Old Mr Beckwith had been a police officer in Bihar but had become an invalid after retirement, being looked after by his wife who had passed some of her younger days in the Agra Fort, where the families of the British and Anglo-Indian members of the armed forces stayed in the pre-war years. The Gardners were the descendants of Lord Gardner after whom Gardner’s Horse was named. They belonged to Kasganj, in U.P., where the family had settled down on the vast estate of their illustrious ancestor. Alan Gardner was the head of the family in the 1960s and for the villagers and his relatives still very much the Lat Sahib in-charge of the haveli and Bibikhana of the first Lord Gardner, who had married a princess of Cambay.

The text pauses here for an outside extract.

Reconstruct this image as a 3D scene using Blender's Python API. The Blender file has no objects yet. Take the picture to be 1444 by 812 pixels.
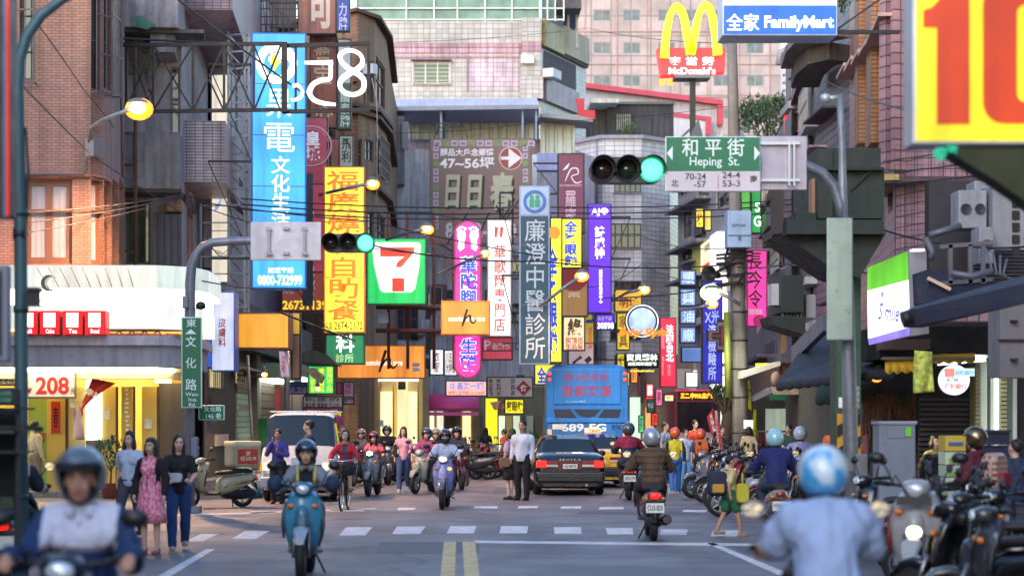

Mr Dawson had been in the erstwhile Ceylonese Navy, and though a physical instructor then, could enliven an afternoon with tales of his encounters with smugglers in Palk Strait, Mr Halge was a big-built man with lantern jaws who sometimes related family yarns like the one about his grandfather, who once spent his entire salary wiping himself during a bout of dysentery on a train. Ironically they were all crisp notes which in the dark bathroom he mistook for the roll of tissue paper he was carrying in the other pocket. Eric Gardner recounted a tale about a headless ghost at the Kasganj Bibikhana.

The Hon. Gardner swore that the tale was true and dated back to 1867 when the first train steamed into Delhi with a piercing whistle on the midnight of New Year’s Eve. Few remember Ludlow Castle now whose site is occupied by a model school, while the old Delhi Club is beyond the ken of living memory.

Probably, the spectre still haunts the Bibikhana. Meanwhile for away from Bombay House Ann fights for life in distant Melbourne, with Maxie at her side, while the bedroom stereo plays the perennial ditty, “Can auld acquaintance be forgot and days of auld lang syne”!